**TASK TO COMPLETE**
Gather each line containing the string "Blender" from these entries.

**MATERIAL SHOWN**

***

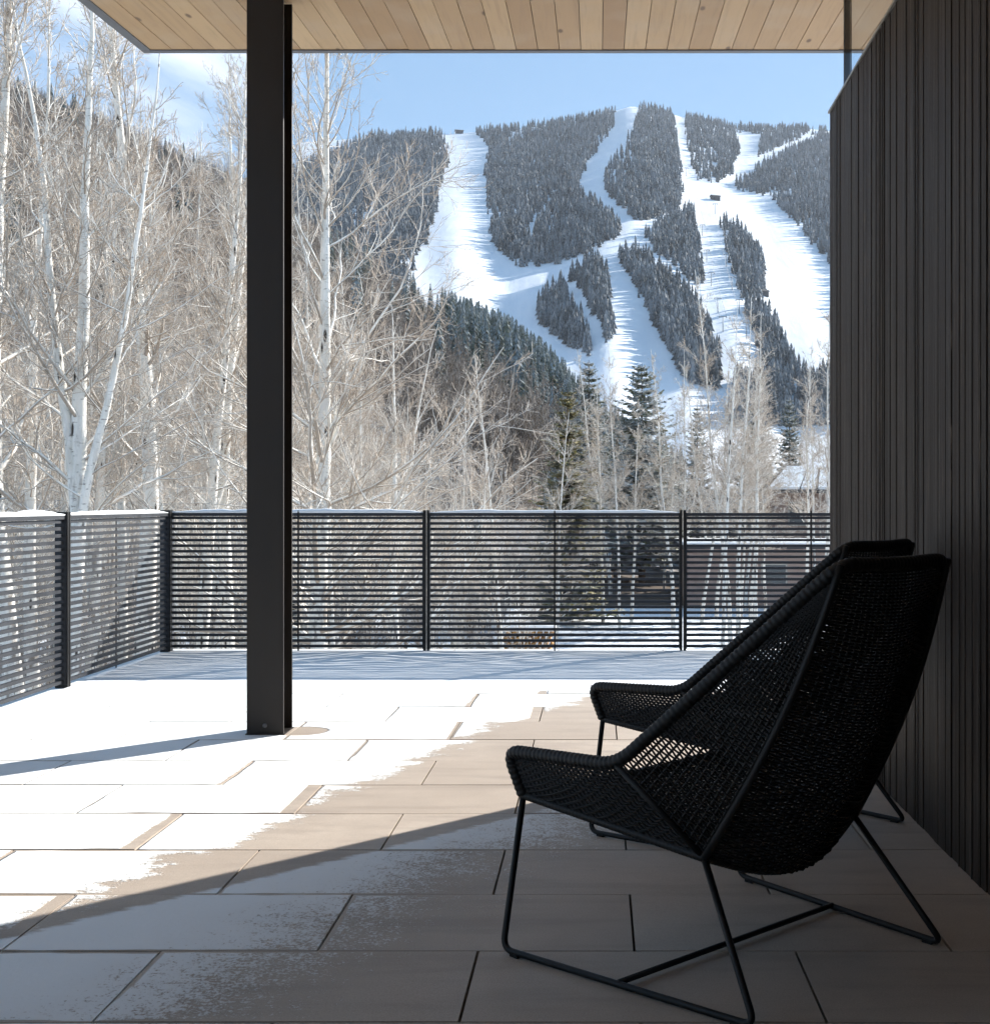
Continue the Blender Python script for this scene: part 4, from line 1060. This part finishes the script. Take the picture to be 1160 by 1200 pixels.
# ------------------------------------------------------------------ sky, sun, camera
def sky():
    w = bpy.data.worlds.new('World'); sc.world = w; w.use_nodes = True
    nt = NT(w.node_tree); nt.n.clear()
    st = nt('ShaderNodeTexSky', sky_type='NISHITA'); st.sun_disc = False; st.sun_elevation = SUN_EL; st.sun_rotation = math.pi/2 - SUN_AZ
    st.altitude = 2600; st.air_density = 1.0; st.dust_density = .6; st.ozone_density = 1.2
    tc = nt('ShaderNodeTexCoord').outputs['Generated']; sep = nt('ShaderNodeSeparateXYZ', {0: tc})
    zc = nt.math('MAXIMUM', sep.outputs[2], .04)
    cv = nt('ShaderNodeCombineXYZ', {0: nt.math('DIVIDE', sep.outputs[0], zc), 1: nt.math('DIVIDE', sep.outputs[1], zc), 2: 0.})
    n = nt.noise(nt.mapping(cv.outputs[0], (.55, .42, 1), (3.1, 1.4, 0)), 1., 8, .58, .6)
    # a bank of cloud over the left hillside, clear over the ski mountain
    az = nt.math('DIVIDE', sep.outputs[0], nt.math('MAXIMUM', sep.outputs[1], .05))
    bank = nt.math('SUBTRACT', 1., nt.smooth(az, -.36, -.16))
    band = nt.math('MULTIPLY', nt.smooth(sep.outputs[2], .10, .22), nt.math('SUBTRACT', 1., nt.smooth(sep.outputs[2], .33, .50)))
    m_ = nt.smooth(nt.math('ADD', n, nt.math('MULTIPLY', nt.math('MULTIPLY', bank, band), .30)), .62, .86)
    ccol = nt.mix(nt.smooth(n, .4, .7), (7.6, 8.3, 9.6), (9.6, 9.9, 10.4))
    base = nt.mix(.48, st.outputs[0], (2.35, 4.4, 6.8))
    col = nt.mix(nt.math('MULTIPLY', m_, .92), base, ccol)
    bg = nt('ShaderNodeBackground', {'Color': col, 'Strength': .066})
    nt.l.new(bg.outputs[0], nt('ShaderNodeOutputWorld').inputs[0])
    L = bpy.data.lights.new('sun', 'SUN'); L.energy = 5.0; L.angle = R(.5); L.color = (1., .955, .885)
    o = bpy.data.objects.new('sun', L); C.objects.link(o)
    d = Vector((math.cos(SUN_AZ)*math.cos(SUN_EL), math.sin(SUN_AZ)*math.cos(SUN_EL), math.sin(SUN_EL)))
    o.rotation_euler = d.to_track_quat('Z', 'Y').to_euler(); o.location = d*60
sky()
def haze():
    x0, x1, y0, y1, z0, z1 = -3400, 2600, -60, 4300, GROUND-7, 1190
    b = MB().box(x0, x1, y0, y1, z0, z1)
    m = bpy.data.materials.new('haze'); m.use_nodes = True; nt = NT(m.node_tree); nt.n.clear()
    v = nt('ShaderNodeVolumePrincipled', {'Color': (.80, .88, 1., 1), 'Density': HAZE, 'Anisotropy': .2})
    o = nt('ShaderNodeOutputMaterial'); nt.l.new(v.outputs[0], o.inputs['Volume'])
    M['haze'] = m
    tag(b.build('haze', 'haze'), 'thin blue winter air between the terrace and the ski mountain', 'haze', kind='stuff')
HAZE = .00004
haze()
cam = bpy.data.cameras.new('camera'); co = bpy.data.objects.new('camera', cam); C.objects.link(co)
co.location = (0, 0, EYE); co.rotation_euler = (R(90), 0, 0)
cam.sensor_fit = 'HORIZONTAL'; cam.sensor_width = 36; cam.lens = 36*F/1160
cam.shift_x = (580 - VX)/1160; cam.shift_y = (VY - 600)/1160
cam.clip_start = .05; cam.clip_end = 20000
sc.camera = co
vs = sc.view_settings; vs.view_transform = 'Standard'; vs.look = 'None'; vs.gamma = 1; vs.use_curve_mapping = False; vs.exposure = 1.18
sc.cycles.max_bounces = 6; sc.cycles.diffuse_bounces = 4; sc.cycles.volume_bounces = 0; sc.cycles.glossy_bounces = 3; sc.cycles.transparent_max_bounces = 8
sc.cycles.use_adaptive_sampling = True; sc.cycles.adaptive_threshold = .03
sc.cycles.sample_clamp_indirect = 6
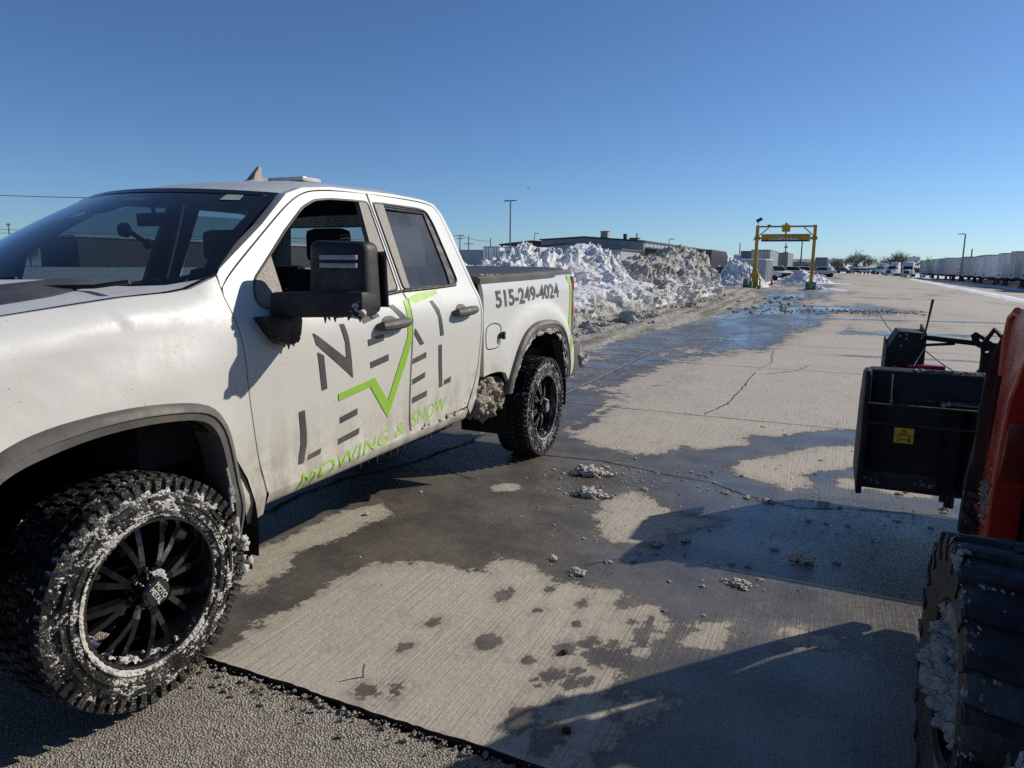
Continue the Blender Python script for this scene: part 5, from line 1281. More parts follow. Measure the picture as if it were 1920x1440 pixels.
# tow mirrors
for s in (1, -1):
    e = part_empty('door_mirror', truck)
    m = MB(); m.prism([(.565,1.378),(.79,1.368),(.775,1.285),(.735,1.245),(.66,1.255),(.61,1.305)], 0, s*.985, s*1.075); m.build('mirror_foot', MAT['blackp'], e, bevel=.02)
    m = MB(); m.add([(s*1.005,.655,1.365),(s*1.005,.655,1.475),(s*1.005,.755,1.475),(s*1.005,.755,1.365),(s*1.385,.79,1.375),(s*1.385,.79,1.482),(s*1.385,.90,1.482),(s*1.385,.90,1.375)], [(0,1,2,3),(4,7,6,5),(0,4,5,1),(1,5,6,2),(2,6,7,3),(3,7,4,0)]); m.build('mirror_arm', MAT['blackp'], e, bevel=.018)
    m = MB(); m.add([(s*1.105,.775,1.385),(s*1.105,.790,1.695),(s*1.105,.93,1.695),(s*1.105,.93,1.385),(s*1.388,.815,1.372),(s*1.372,.835,1.690),(s*1.372,.945,1.690),(s*1.388,.945,1.385)], [(0,1,2,3),(4,7,6,5),(0,4,5,1),(1,5,6,2),(2,6,7,3),(3,7,4,0)]); m.build('mirror_head', MAT['blackp'], e, bevel=.042, seg=4)
    for z in (1.622, 1.588):
        m = MB(); m.add([(s*1.175,.778,z-.010),(s*1.175,.780,z+.010),(s*1.175,.80,z+.010),(s*1.175,.80,z-.010),(s*1.345,.804,z-.010),(s*1.345,.806,z+.010),(s*1.345,.84,z+.010),(s*1.345,.84,z-.010)], [(0,1,2,3),(4,7,6,5),(0,4,5,1),(1,5,6,2),(2,6,7,3),(3,7,4,0)])
        m.build('marker_lamp', MAT['dimlens'], e, bevel=.003)
    m = MB(); m.add([(s*1.13,.935,1.41),(s*1.41,.948,1.41),(s*1.40,.948,1.65),(s*1.13,.935,1.65)], [(0,1,2,3)]); m.build('mirror_glass', MAT['chrome'], e)
    if s == 1:
        ice = MB(); rr = random.Random(4)
        for i in range(30): ice.lump((1.345+rr.gauss(0,.018), .800+rr.gauss(0,.005), 1.402+rr.gauss(0,.014)), rr.uniform(.006,.018), 2, .9, 1)
        crust(ice, lambda a, b: ((1.10+.28*a, .772+.032*a, 1.378+.10*b), (0,-1,0)), 90, 30, .010, lambda a, b: .52-.22*a, 2.2, (25, 60, 130))
        ice.build('clinging_ice', MAT['icy'], e, smooth=True, angle=180)
        dr = MB(); rr = random.Random(9)
        crust(dr, lambda a, b: ((1.12+.26*a, .79+.10*b, 1.376), (0, 0, -1)), 110, 34, .026, lambda a, b: .05, 6.1, (22, 55, 120))
        crust(dr, lambda a, b: ((.99+.085*a, .62+.15*b, 1.262+.03*abs(b-.55)), (.1, -.2, -1)), 50, 60, .030, lambda a, b: .06, 8.1, (25, 60, 130))
        for x, l in ((1.175,.022),(1.195,.010),(1.225,.016),(1.29,.006),(1.345,.012)):
            y = .80+.03*(x-1.1)/.3; dr.tube([(x,y,1.380),(x+rr.uniform(-.003,.003),y,1.370-l*.35),(x+rr.uniform(-.004,.004),y,1.362-l)], [.012,.007,.002], 7)
        for y, l in ((.69,.006),(.715,.018),(.745,.008)): dr.tube([(1.045,y,1.262),(1.047,y,1.250-l*.4),(1.046,y+.002,1.245-l)], [.011,.006,.0015], 6)
        dr.build('dirty_icicle', MAT['mud'], e, smooth=True, angle=180)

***

**FULL RESPONSE**
Continue the Blender Python script for this scene: part 4, from line 1060. This part finishes the script. Take the picture to be 1160 by 1200 pixels.
Continue the Blender Python script for this scene: part 5, from line 1281. More parts follow. Measure the picture as if it were 1920x1440 pixels.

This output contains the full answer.